▶ [Records to use]

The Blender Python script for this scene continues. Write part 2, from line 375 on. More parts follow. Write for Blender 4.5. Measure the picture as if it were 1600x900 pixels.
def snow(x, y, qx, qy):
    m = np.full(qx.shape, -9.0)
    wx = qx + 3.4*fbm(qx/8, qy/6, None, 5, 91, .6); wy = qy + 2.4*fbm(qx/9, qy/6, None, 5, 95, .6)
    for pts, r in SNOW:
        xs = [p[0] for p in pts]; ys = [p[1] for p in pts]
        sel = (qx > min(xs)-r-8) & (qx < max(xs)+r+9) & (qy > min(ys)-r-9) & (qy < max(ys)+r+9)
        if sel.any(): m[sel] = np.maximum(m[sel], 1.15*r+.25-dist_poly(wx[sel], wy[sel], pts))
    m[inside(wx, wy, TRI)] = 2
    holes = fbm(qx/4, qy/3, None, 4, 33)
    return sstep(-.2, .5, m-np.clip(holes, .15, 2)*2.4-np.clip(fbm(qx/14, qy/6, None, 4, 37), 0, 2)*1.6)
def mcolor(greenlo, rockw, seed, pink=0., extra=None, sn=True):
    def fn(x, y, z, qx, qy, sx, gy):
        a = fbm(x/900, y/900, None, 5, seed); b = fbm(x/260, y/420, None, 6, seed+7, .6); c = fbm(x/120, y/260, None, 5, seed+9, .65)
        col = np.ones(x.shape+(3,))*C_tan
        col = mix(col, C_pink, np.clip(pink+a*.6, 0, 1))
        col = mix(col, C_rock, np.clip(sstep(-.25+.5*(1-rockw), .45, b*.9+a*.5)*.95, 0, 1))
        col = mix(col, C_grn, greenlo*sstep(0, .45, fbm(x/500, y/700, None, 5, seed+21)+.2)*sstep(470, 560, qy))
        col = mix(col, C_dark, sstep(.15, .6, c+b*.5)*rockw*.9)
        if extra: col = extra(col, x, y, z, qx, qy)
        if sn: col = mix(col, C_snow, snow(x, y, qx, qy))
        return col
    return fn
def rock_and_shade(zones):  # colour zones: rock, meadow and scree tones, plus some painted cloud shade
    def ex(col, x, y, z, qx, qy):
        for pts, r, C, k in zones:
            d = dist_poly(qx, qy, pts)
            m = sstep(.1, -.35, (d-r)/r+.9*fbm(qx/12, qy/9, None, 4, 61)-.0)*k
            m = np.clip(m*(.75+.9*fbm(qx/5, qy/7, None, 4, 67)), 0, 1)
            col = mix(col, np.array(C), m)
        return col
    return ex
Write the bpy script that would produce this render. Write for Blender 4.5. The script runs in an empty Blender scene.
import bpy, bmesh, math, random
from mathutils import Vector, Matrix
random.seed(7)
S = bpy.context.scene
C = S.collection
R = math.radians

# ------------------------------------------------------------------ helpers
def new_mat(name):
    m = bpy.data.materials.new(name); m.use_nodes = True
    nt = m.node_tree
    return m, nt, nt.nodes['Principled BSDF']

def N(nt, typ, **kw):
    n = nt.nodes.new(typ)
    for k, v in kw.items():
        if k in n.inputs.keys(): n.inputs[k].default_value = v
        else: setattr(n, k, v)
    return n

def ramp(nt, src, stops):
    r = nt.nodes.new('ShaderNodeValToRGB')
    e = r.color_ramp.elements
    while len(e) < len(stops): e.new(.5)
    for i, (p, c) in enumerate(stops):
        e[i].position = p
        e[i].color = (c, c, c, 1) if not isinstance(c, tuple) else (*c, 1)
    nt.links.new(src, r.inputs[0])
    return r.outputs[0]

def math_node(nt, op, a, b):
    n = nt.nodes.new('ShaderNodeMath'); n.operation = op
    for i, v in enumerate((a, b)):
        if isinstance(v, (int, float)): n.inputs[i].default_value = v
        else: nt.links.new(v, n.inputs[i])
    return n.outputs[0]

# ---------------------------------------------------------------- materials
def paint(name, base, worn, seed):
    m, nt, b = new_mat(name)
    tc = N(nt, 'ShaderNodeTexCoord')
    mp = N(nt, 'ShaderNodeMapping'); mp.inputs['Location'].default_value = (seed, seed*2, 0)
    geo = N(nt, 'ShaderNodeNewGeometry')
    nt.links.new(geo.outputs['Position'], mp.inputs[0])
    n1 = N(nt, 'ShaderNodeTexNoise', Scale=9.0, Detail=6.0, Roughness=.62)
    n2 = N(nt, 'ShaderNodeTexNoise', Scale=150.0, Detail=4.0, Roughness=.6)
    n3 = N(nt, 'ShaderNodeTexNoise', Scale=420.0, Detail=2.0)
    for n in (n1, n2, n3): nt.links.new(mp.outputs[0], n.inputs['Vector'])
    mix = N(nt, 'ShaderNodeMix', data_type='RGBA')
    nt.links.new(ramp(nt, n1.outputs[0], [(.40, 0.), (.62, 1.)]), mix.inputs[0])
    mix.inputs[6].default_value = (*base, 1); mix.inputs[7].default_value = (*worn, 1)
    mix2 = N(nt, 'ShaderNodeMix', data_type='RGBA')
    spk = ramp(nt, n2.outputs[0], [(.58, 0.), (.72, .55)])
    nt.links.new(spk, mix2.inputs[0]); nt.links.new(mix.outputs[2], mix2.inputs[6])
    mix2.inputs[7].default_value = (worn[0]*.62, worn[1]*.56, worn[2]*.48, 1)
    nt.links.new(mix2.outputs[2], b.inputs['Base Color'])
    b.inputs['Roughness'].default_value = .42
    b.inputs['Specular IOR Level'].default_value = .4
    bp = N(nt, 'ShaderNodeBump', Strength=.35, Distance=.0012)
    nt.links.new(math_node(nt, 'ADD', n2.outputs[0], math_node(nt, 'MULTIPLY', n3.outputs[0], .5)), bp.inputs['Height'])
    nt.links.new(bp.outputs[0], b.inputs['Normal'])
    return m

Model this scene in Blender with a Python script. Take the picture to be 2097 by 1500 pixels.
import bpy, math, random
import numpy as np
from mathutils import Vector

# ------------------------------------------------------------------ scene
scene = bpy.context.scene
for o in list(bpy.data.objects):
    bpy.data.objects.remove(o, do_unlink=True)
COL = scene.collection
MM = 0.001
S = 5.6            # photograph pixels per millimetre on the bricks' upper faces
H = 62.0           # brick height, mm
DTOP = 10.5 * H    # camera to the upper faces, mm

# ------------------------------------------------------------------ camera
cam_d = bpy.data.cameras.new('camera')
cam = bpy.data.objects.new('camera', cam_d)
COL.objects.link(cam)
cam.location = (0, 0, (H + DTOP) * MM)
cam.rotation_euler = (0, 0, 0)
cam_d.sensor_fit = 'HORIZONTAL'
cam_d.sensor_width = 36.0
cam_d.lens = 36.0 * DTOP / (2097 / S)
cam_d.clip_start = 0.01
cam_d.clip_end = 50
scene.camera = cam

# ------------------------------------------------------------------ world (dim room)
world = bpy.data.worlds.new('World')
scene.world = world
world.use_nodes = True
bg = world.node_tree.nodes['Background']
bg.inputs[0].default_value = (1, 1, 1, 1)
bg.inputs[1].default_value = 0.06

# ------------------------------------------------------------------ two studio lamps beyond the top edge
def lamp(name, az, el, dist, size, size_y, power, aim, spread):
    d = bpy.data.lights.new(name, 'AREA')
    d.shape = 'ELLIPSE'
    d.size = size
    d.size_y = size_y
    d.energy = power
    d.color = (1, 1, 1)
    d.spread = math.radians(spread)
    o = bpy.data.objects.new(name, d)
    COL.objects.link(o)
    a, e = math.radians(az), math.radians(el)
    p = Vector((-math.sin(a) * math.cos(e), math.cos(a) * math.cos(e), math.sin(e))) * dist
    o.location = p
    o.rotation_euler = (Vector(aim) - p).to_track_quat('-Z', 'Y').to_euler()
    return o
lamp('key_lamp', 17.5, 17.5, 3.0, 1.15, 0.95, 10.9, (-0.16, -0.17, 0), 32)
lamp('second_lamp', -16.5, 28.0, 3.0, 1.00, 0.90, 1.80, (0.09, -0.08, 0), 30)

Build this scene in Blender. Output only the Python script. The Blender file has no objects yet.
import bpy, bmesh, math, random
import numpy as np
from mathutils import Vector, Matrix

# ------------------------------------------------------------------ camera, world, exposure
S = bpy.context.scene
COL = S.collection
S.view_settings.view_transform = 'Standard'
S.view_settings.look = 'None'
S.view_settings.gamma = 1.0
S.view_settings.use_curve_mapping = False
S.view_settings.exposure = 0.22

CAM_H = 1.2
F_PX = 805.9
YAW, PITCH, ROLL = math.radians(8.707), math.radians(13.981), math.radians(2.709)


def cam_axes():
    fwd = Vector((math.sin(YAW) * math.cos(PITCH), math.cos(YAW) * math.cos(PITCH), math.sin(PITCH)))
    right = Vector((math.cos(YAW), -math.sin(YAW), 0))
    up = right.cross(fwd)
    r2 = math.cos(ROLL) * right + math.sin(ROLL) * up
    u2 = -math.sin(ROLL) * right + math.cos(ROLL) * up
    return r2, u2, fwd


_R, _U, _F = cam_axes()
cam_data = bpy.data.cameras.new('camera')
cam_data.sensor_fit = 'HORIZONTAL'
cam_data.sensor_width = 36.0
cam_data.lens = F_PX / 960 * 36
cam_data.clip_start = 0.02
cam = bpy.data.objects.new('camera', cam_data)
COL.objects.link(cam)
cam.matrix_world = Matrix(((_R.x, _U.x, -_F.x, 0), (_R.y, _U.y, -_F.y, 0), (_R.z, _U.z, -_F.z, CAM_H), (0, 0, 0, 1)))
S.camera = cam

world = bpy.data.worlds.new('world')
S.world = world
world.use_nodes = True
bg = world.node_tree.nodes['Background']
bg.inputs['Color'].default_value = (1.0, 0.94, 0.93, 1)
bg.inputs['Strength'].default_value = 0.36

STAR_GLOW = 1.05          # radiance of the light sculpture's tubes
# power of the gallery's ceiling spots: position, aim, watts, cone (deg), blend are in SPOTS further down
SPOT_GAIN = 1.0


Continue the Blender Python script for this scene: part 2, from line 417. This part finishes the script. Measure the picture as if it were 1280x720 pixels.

▶ [Challenge]
Among the lines above, find the one with "Build this scene" and the one with "bg.inputs['Strength'].default_value = 0.36". Quote both and everything between them, exactly.

▶ [Response]
Build this scene in Blender. Output only the Python script. The Blender file has no objects yet.
import bpy, bmesh, math, random
import numpy as np
from mathutils import Vector, Matrix

# ------------------------------------------------------------------ camera, world, exposure
S = bpy.context.scene
COL = S.collection
S.view_settings.view_transform = 'Standard'
S.view_settings.look = 'None'
S.view_settings.gamma = 1.0
S.view_settings.use_curve_mapping = False
S.view_settings.exposure = 0.22

CAM_H = 1.2
F_PX = 805.9
YAW, PITCH, ROLL = math.radians(8.707), math.radians(13.981), math.radians(2.709)


def cam_axes():
    fwd = Vector((math.sin(YAW) * math.cos(PITCH), math.cos(YAW) * math.cos(PITCH), math.sin(PITCH)))
    right = Vector((math.cos(YAW), -math.sin(YAW), 0))
    up = right.cross(fwd)
    r2 = math.cos(ROLL) * right + math.sin(ROLL) * up
    u2 = -math.sin(ROLL) * right + math.cos(ROLL) * up
    return r2, u2, fwd


_R, _U, _F = cam_axes()
cam_data = bpy.data.cameras.new('camera')
cam_data.sensor_fit = 'HORIZONTAL'
cam_data.sensor_width = 36.0
cam_data.lens = F_PX / 960 * 36
cam_data.clip_start = 0.02
cam = bpy.data.objects.new('camera', cam_data)
COL.objects.link(cam)
cam.matrix_world = Matrix(((_R.x, _U.x, -_F.x, 0), (_R.y, _U.y, -_F.y, 0), (_R.z, _U.z, -_F.z, CAM_H), (0, 0, 0, 1)))
S.camera = cam

world = bpy.data.worlds.new('world')
S.world = world
world.use_nodes = True
bg = world.node_tree.nodes['Background']
bg.inputs['Color'].default_value = (1.0, 0.94, 0.93, 1)
bg.inputs['Strength'].default_value = 0.36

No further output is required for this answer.